Patrick had experience and liked to be helpful. So he went ahead and dropped knowledge bombs for the next 3 hours 🔥
At the end of it all, his friend said…
I just want you to know that if today had not been a coffee date, you could have charged for this conversation and I would be pulling out my checkbook right now and write you a check for it.
Patrick was a young engineer when this happened, and figured his time was worth about $100 an hour 💵
He said as much, and got back an astonishing reply…
“No, I think I’ve got $15,000 worth of value out of this. I would write you a check for $15,000 right now.”
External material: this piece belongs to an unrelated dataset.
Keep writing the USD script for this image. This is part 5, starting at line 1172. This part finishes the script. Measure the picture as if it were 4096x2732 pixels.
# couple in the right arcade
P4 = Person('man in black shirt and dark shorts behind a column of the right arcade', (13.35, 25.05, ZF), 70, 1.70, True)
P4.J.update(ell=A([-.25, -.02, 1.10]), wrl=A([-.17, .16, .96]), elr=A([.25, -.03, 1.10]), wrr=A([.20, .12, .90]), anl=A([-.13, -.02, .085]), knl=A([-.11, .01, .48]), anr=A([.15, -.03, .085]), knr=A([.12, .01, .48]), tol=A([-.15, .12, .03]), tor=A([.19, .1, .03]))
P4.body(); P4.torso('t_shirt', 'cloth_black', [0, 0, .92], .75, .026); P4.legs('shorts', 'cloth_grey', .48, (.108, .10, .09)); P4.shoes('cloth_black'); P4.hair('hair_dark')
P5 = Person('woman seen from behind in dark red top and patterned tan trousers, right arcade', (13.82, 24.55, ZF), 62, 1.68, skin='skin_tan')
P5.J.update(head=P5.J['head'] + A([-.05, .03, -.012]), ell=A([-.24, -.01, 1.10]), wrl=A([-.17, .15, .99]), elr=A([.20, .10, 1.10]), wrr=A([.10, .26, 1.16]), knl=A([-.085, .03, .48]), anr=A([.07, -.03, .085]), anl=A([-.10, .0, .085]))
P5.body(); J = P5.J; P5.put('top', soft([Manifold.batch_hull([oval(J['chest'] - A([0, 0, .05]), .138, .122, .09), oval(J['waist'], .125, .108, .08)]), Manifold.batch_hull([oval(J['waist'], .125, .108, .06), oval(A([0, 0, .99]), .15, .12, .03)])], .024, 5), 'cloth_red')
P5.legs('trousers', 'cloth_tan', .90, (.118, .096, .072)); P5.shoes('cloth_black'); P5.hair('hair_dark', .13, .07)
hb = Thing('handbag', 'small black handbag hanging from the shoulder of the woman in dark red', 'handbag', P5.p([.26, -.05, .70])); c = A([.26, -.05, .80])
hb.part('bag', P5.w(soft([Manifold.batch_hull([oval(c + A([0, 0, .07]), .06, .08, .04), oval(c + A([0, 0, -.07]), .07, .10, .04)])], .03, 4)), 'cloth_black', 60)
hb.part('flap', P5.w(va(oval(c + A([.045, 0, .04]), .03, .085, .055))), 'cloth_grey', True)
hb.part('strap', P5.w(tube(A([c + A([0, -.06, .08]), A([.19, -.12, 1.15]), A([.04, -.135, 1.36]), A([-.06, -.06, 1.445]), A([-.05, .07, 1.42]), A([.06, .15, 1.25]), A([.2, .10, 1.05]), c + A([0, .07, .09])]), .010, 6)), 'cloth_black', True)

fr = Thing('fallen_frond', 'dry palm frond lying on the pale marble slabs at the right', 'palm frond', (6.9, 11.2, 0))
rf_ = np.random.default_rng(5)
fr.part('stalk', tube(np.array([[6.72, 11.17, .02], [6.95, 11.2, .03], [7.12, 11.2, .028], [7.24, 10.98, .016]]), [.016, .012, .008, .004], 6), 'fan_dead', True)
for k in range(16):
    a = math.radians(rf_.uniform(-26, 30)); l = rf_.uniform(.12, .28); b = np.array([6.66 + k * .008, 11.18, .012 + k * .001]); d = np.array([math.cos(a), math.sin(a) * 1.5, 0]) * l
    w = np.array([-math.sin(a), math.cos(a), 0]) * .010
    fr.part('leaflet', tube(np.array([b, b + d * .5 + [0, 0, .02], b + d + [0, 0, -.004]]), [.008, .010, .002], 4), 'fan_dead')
He asked his cofounder, “Do you think $15,000 is about right?” His cofounder said, “Well, I don’t know about $15,000.”
I’m like, “Oh, thank God. Sanity.”
His cofounder said, “For $15,000, I would need to see a printed report about it too. But $5000, yeah. We could pay that out of the petty cash.”
It blew my mind.
So…
Patrick wasn't even thinking to charge for those 3 hours
If he did charge, he figured his contribution was worth $300 max
One "client" figured Patrick's contribution was worth $15,000
Another figured it was worth at least $5,000
Patrick's takeaway 👇
If you are genuinely creating value for businesses, you are no longer in the “trade defined small units of time for defined small units of money” business model. This is what most employees do. This is how you have spent most of your life working. You have left that life behind.